_WHAT IS REQUIRED_: Strip the pictures and reproduce the rest of the listing exactly.

_DATASET EXCERPT_:

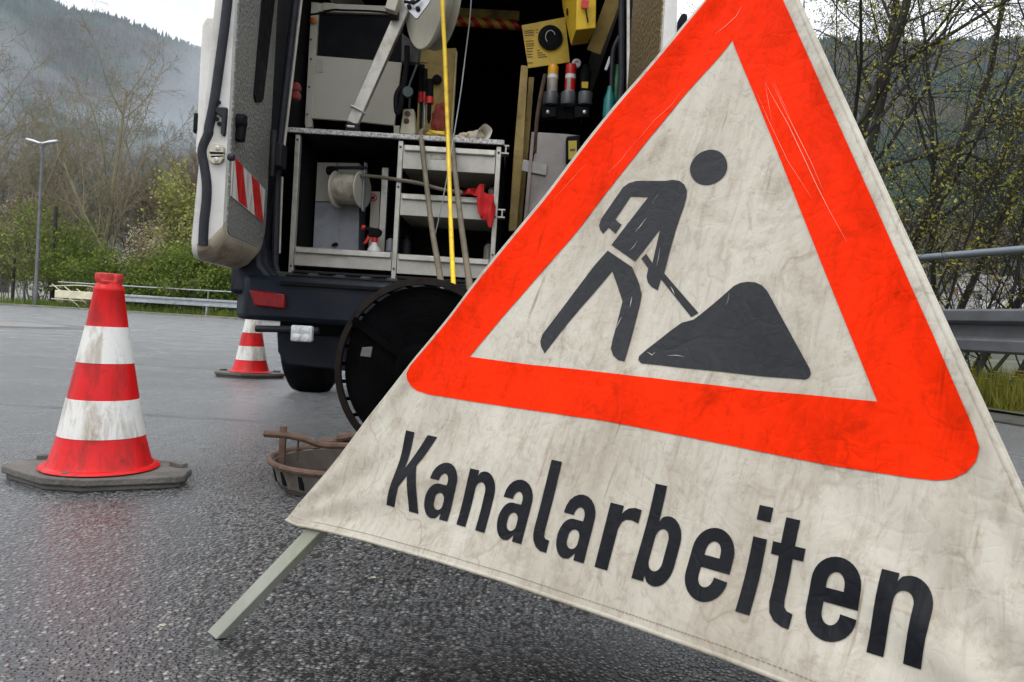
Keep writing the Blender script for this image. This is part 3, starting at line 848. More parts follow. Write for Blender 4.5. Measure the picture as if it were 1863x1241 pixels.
def house(label, x, y, z, wx, wy, hw, hr, rot, group=None, wins=3):
    root = thing('house', label, 'house', (x, y, z), group)
    ca, sa = math.cos(rot), math.sin(rot)
    f = lambda u, v_, h: (x + u * ca - v_ * sa, y + u * sa + v_ * ca, z + h)
    mb = MB(); k = [(-wx, -wy), (wx, -wy), (wx, wy), (-wx, wy)]
    mb.add([f(u, v_, -2) for u, v_ in k] + [f(u, v_, hw) for u, v_ in k] + [f(-wx, 0, hw + hr), f(wx, 0, hw + hr)],
           [(0, 1, 5, 4), (1, 2, 6, 9, 5), (2, 3, 7, 6), (3, 0, 4, 8, 7)])
    part('wall', mb, MT['house_wall'], root)
    mb = MB(); e = .5
    for s in (-1, 1):
        mb.add([f(-wx - e, s * (wy + e), hw - e * hr / wy), f(wx + e, s * (wy + e), hw - e * hr / wy), f(wx + e, 0, hw + hr), f(-wx - e, 0, hw + hr),
                f(-wx - e, s * (wy + e), hw - e * hr / wy + .25), f(wx + e, s * (wy + e), hw - e * hr / wy + .25), f(wx + e, 0, hw + hr + .25), f(-wx - e, 0, hw + hr + .25)],
               [(0, 1, 2, 3), (4, 5, 6, 7), (0, 1, 5, 4), (1, 2, 6, 5), (3, 0, 4, 7)])
    r_ = part('roof', mb, MT['roof'] if not group else MT['roof_grey'], root)
    mb = MB(); a = f(wx * .4, .3, hw + hr * .6); mb.box(a[0] - .4, a[0] + .4, a[1] - .4, a[1] + .4, a[2], a[2] + hr * .6 + .9); part('chimney', mb, MT['roof'], r_)
    for i in range(wins):
        for zz in ([.9] if hw < 4 else [.9, 3.5]):
            u = -wx + (i + .5) * 2 * wx / wins; mb = MB()
            A = [f(u - .55, -wy - .04, zz), f(u + .55, -wy - .04, zz), f(u + .55, -wy - .04, zz + 1.3), f(u - .55, -wy - .04, zz + 1.3)]
            B = [f(u - .55, -wy + .1, zz), f(u + .55, -wy + .1, zz), f(u + .55, -wy + .1, zz + 1.3), f(u - .55, -wy + .1, zz + 1.3)]
            mb.add(A + B, [(0, 1, 2, 3), (0, 1, 5, 4), (1, 2, 6, 5), (2, 3, 7, 6), (3, 0, 4, 7)]); part('window', mb, MT['window'], root)
    return root


house('small house with a dull red roof behind the mesh fence', -36.5, 52, -.3, 3.0, 4, 2.1, 1.7, .2)
gh = 'pale houses seen through the near shrubs'
for i, (t, y, lab) in enumerate([(.575, 150, 'pale house seen through the shrubs, left of the others'), (.635, 175, 'pale house seen through the shrubs, middle one'), (.70, 160, 'pale house seen through the shrubs at the right edge')]):
    house(lab, t * y, y, max(2.0, hill_z(t * y, y)), 6, 5, 5.6, 4, .3 * (i - 1), gh, 4)

# ------------------------------------------------------------------ the warning sign
SO = Vector((0.10985372, 0.72205068, 0.39774093)); SU = Vector((.699566585, -.714567236, -.000508547)).normalized()
SN = Vector((-.65969926, -.64612359, .38382444)).normalized(); SV = SN.cross(SU).normalized()
SM = Matrix(((SU.x, SV.x, SN.x), (SU.y, SV.y, SN.y), (SU.z, SV.z, SN.z)))


def S(u, v, w_=0):
    return SO + (SU * u + SV * v + SN * w_) / 1000


def uv(x, y):
    """photo pixel -> millimetres on the sign plane"""
    r = ray(x, y); t = ((SO - CAM).dot(SN)) / r.dot(SN); q = CAM + r * t - SO
    return (q.dot(SU) * 1000, q.dot(SV) * 1000)


APEX = (-2.5, 571.5)


def d_edge(u, v, a, b):
    ax, ay = a; bx, by = b; l = math.hypot(bx - ax, by - ay)
    return ((bx - ax) * (v - ay) - (by - ay) * (u - ax)) / l


def sw(u, v):
    """out-of-plane shape of the stretched cloth, mm"""
    dl = abs(d_edge(u, v, (-466, -260), APEX)); dr = abs(d_edge(u, v, (431, -227), APEX))
    w_ = -12 * (1 - math.exp(-dl / 60)) * (1 - math.exp(-dr / 60))
    w_ += 4.5 * math.exp(-((dr - 10) / 11) ** 2) + 4.0 * math.exp(-((dl - 10) / 11) ** 2)
    # long shallow tension folds fanning out of the lower corners and the tip
    for (cu, cv, amp, fr, ph) in ((-468, -260, 3.6, 17, .3), (445, -235, 3.8, 19, 1.1), (7, 562, 3.2, 24, .5)):
        dx, dy = u - cu, v - cv; r_ = math.hypot(dx, dy)
        w_ += amp * math.sin(math.atan2(dy, dx) * fr + ph + .8 * noise.noise(Vector((u * .006, v * .006, fr)))) * min(1, r_ / 90) * math.exp(-r_ / 330)
    w_ += 4.5 * noise.noise(Vector((u * .0075, v * .005, 2))) + 1.1 * noise.noise(Vector((u * .026, v * .016, 6)))
    return w_


def inside(p, poly):
    x, y = p; c = False; j = len(poly) - 1
    for i in range(len(poly)):
        xi, yi = poly[i]; xj, yj = poly[j]
        if (yi > y) != (yj > y) and x < (xj - xi) * (y - yi) / (yj - yi) + xi: c = not c
        j = i
    return c


def densify(poly, step=9):
    out = []
    for i, a in enumerate(poly):
        b = poly[(i + 1) % len(poly)]; l = math.hypot(b[0] - a[0], b[1] - a[1]); n = max(1, int(l / step))
        out += [(a[0] + (b[0] - a[0]) * k / n, a[1] + (b[1] - a[1]) * k / n) for k in range(n)]
    return out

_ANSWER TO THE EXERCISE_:
Keep writing the Blender script for this image. This is part 3, starting at line 848. More parts follow. Write for Blender 4.5. Measure the picture as if it were 1863x1241 pixels.
def house(label, x, y, z, wx, wy, hw, hr, rot, group=None, wins=3):
    root = thing('house', label, 'house', (x, y, z), group)
    ca, sa = math.cos(rot), math.sin(rot)
    f = lambda u, v_, h: (x + u * ca - v_ * sa, y + u * sa + v_ * ca, z + h)
    mb = MB(); k = [(-wx, -wy), (wx, -wy), (wx, wy), (-wx, wy)]
    mb.add([f(u, v_, -2) for u, v_ in k] + [f(u, v_, hw) for u, v_ in k] + [f(-wx, 0, hw + hr), f(wx, 0, hw + hr)],
           [(0, 1, 5, 4), (1, 2, 6, 9, 5), (2, 3, 7, 6), (3, 0, 4, 8, 7)])
    part('wall', mb, MT['house_wall'], root)
    mb = MB(); e = .5
    for s in (-1, 1):
        mb.add([f(-wx - e, s * (wy + e), hw - e * hr / wy), f(wx + e, s * (wy + e), hw - e * hr / wy), f(wx + e, 0, hw + hr), f(-wx - e, 0, hw + hr),
                f(-wx - e, s * (wy + e), hw - e * hr / wy + .25), f(wx + e, s * (wy + e), hw - e * hr / wy + .25), f(wx + e, 0, hw + hr + .25), f(-wx - e, 0, hw + hr + .25)],
               [(0, 1, 2, 3), (4, 5, 6, 7), (0, 1, 5, 4), (1, 2, 6, 5), (3, 0, 4, 7)])
    r_ = part('roof', mb, MT['roof'] if not group else MT['roof_grey'], root)
    mb = MB(); a = f(wx * .4, .3, hw + hr * .6); mb.box(a[0] - .4, a[0] + .4, a[1] - .4, a[1] + .4, a[2], a[2] + hr * .6 + .9); part('chimney', mb, MT['roof'], r_)
    for i in range(wins):
        for zz in ([.9] if hw < 4 else [.9, 3.5]):
            u = -wx + (i + .5) * 2 * wx / wins; mb = MB()
            A = [f(u - .55, -wy - .04, zz), f(u + .55, -wy - .04, zz), f(u + .55, -wy - .04, zz + 1.3), f(u - .55, -wy - .04, zz + 1.3)]
            B = [f(u - .55, -wy + .1, zz), f(u + .55, -wy + .1, zz), f(u + .55, -wy + .1, zz + 1.3), f(u - .55, -wy + .1, zz + 1.3)]
            mb.add(A + B, [(0, 1, 2, 3), (0, 1, 5, 4), (1, 2, 6, 5), (2, 3, 7, 6), (3, 0, 4, 7)]); part('window', mb, MT['window'], root)
    return root


house('small house with a dull red roof behind the mesh fence', -36.5, 52, -.3, 3.0, 4, 2.1, 1.7, .2)
gh = 'pale houses seen through the near shrubs'
for i, (t, y, lab) in enumerate([(.575, 150, 'pale house seen through the shrubs, left of the others'), (.635, 175, 'pale house seen through the shrubs, middle one'), (.70, 160, 'pale house seen through the shrubs at the right edge')]):
    house(lab, t * y, y, max(2.0, hill_z(t * y, y)), 6, 5, 5.6, 4, .3 * (i - 1), gh, 4)

# ------------------------------------------------------------------ the warning sign
SO = Vector((0.10985372, 0.72205068, 0.39774093)); SU = Vector((.699566585, -.714567236, -.000508547)).normalized()
SN = Vector((-.65969926, -.64612359, .38382444)).normalized(); SV = SN.cross(SU).normalized()
SM = Matrix(((SU.x, SV.x, SN.x), (SU.y, SV.y, SN.y), (SU.z, SV.z, SN.z)))


def S(u, v, w_=0):
    return SO + (SU * u + SV * v + SN * w_) / 1000


def uv(x, y):
    """photo pixel -> millimetres on the sign plane"""
    r = ray(x, y); t = ((SO - CAM).dot(SN)) / r.dot(SN); q = CAM + r * t - SO
    return (q.dot(SU) * 1000, q.dot(SV) * 1000)


APEX = (-2.5, 571.5)


def d_edge(u, v, a, b):
    ax, ay = a; bx, by = b; l = math.hypot(bx - ax, by - ay)
    return ((bx - ax) * (v - ay) - (by - ay) * (u - ax)) / l


def sw(u, v):
    """out-of-plane shape of the stretched cloth, mm"""
    dl = abs(d_edge(u, v, (-466, -260), APEX)); dr = abs(d_edge(u, v, (431, -227), APEX))
    w_ = -12 * (1 - math.exp(-dl / 60)) * (1 - math.exp(-dr / 60))
    w_ += 4.5 * math.exp(-((dr - 10) / 11) ** 2) + 4.0 * math.exp(-((dl - 10) / 11) ** 2)
    # long shallow tension folds fanning out of the lower corners and the tip
    for (cu, cv, amp, fr, ph) in ((-468, -260, 3.6, 17, .3), (445, -235, 3.8, 19, 1.1), (7, 562, 3.2, 24, .5)):
        dx, dy = u - cu, v - cv; r_ = math.hypot(dx, dy)
        w_ += amp * math.sin(math.atan2(dy, dx) * fr + ph + .8 * noise.noise(Vector((u * .006, v * .006, fr)))) * min(1, r_ / 90) * math.exp(-r_ / 330)
    w_ += 4.5 * noise.noise(Vector((u * .0075, v * .005, 2))) + 1.1 * noise.noise(Vector((u * .026, v * .016, 6)))
    return w_


def inside(p, poly):
    x, y = p; c = False; j = len(poly) - 1
    for i in range(len(poly)):
        xi, yi = poly[i]; xj, yj = poly[j]
        if (yi > y) != (yj > y) and x < (xj - xi) * (y - yi) / (yj - yi) + xi: c = not c
        j = i
    return c


def densify(poly, step=9):
    out = []
    for i, a in enumerate(poly):
        b = poly[(i + 1) % len(poly)]; l = math.hypot(b[0] - a[0], b[1] - a[1]); n = max(1, int(l / step))
        out += [(a[0] + (b[0] - a[0]) * k / n, a[1] + (b[1] - a[1]) * k / n) for k in range(n)]
    return out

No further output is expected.